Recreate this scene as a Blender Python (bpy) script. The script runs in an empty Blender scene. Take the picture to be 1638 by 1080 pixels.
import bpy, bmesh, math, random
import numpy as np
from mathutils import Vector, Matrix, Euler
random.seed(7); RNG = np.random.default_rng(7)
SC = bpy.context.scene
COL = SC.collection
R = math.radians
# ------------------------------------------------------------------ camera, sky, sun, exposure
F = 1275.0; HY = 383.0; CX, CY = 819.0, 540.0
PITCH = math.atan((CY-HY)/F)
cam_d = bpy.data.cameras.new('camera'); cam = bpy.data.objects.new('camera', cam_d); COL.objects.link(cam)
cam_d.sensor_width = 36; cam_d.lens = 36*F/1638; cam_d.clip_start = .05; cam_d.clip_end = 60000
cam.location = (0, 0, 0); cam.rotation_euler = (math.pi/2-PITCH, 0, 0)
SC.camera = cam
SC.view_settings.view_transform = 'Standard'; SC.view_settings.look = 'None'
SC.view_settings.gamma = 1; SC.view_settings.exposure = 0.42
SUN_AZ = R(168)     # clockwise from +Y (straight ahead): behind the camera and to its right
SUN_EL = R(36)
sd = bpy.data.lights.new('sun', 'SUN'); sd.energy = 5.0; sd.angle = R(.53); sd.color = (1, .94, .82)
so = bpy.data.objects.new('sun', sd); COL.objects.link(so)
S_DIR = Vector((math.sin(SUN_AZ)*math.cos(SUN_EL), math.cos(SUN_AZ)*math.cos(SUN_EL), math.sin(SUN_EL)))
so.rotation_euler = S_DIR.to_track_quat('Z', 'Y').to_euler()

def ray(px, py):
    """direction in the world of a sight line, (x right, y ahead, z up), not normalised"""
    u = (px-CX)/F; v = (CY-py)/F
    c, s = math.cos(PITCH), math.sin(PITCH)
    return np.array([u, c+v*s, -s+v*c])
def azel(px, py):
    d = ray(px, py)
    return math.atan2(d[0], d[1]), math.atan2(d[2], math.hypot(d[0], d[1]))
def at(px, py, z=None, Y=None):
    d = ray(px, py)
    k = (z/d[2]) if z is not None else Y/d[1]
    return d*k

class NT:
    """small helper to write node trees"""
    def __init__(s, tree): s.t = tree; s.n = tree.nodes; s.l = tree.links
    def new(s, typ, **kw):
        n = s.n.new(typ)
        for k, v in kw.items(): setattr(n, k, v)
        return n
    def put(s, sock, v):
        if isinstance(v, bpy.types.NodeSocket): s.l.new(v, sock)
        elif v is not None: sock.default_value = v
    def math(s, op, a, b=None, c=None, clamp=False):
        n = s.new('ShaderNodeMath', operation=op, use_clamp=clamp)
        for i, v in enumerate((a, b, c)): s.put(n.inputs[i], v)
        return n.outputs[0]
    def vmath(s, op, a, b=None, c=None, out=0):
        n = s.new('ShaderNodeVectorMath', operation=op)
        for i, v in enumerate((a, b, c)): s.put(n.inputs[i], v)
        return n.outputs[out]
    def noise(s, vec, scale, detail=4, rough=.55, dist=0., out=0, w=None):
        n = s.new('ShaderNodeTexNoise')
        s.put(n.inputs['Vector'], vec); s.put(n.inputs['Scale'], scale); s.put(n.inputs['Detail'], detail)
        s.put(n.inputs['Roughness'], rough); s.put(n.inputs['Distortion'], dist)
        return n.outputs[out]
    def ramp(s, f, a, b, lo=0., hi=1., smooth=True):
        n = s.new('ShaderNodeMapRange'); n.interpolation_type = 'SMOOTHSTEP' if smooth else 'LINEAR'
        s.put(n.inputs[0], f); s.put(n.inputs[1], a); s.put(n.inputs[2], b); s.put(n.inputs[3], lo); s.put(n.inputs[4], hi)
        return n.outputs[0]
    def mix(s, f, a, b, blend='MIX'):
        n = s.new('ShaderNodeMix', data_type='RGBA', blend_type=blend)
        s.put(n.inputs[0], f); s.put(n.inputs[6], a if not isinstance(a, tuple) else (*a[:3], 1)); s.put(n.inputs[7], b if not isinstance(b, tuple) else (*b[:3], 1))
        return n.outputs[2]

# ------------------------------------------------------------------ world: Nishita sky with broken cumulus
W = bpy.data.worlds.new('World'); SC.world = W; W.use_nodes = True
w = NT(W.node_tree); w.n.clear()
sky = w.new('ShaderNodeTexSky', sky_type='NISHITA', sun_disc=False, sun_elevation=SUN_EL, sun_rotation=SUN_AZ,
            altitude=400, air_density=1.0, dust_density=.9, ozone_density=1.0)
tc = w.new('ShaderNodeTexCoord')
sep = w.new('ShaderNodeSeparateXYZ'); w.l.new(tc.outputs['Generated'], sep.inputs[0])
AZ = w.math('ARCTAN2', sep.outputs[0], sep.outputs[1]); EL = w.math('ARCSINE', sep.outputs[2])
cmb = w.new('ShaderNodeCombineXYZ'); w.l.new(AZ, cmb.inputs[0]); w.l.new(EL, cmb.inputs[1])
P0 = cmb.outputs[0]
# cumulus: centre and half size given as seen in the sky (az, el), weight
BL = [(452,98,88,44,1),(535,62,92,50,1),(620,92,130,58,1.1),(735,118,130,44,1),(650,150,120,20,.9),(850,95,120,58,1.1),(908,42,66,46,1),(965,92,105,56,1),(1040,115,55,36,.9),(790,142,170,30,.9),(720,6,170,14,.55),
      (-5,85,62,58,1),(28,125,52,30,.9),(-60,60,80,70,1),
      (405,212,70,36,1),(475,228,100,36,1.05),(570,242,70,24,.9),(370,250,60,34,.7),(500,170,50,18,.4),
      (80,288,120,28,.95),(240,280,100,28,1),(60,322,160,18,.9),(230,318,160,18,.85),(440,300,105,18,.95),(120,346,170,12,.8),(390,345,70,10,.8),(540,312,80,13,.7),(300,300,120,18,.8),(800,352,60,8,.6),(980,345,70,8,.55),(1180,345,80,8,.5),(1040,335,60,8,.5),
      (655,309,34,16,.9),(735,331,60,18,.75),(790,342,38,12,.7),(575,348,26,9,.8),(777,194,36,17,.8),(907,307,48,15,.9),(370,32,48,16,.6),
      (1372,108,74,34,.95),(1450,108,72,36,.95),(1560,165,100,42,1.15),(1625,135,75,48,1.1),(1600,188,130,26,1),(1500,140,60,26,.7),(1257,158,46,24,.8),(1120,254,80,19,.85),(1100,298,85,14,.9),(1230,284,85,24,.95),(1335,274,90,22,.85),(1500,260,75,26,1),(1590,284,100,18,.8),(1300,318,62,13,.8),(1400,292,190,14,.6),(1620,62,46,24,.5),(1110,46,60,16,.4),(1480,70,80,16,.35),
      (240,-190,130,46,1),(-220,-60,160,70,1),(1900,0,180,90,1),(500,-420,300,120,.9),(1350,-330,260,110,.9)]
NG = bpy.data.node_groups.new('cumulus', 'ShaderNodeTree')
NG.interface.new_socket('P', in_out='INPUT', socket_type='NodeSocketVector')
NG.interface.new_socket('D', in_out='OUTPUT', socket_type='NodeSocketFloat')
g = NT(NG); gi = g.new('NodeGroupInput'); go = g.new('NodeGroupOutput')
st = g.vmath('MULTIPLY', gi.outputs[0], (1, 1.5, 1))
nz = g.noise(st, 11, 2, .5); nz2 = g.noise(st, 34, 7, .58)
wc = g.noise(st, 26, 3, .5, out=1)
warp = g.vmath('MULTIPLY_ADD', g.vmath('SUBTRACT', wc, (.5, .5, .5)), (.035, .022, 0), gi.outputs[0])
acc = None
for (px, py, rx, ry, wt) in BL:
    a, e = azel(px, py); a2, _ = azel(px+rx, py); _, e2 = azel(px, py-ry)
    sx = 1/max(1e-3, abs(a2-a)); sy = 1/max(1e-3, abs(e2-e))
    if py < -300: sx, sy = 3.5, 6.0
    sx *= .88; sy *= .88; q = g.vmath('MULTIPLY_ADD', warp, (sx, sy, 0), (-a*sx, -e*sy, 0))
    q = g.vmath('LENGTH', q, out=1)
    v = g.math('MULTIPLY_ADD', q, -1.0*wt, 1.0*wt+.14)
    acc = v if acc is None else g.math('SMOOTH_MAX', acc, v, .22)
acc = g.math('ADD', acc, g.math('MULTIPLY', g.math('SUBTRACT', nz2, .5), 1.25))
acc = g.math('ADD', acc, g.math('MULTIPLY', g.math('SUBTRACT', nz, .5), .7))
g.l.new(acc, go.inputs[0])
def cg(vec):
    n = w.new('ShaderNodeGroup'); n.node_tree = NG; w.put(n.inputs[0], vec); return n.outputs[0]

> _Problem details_
Tally up the lines holding the word "scene" in the data above, and answer with that figure only.

> _Answer to this problem_
2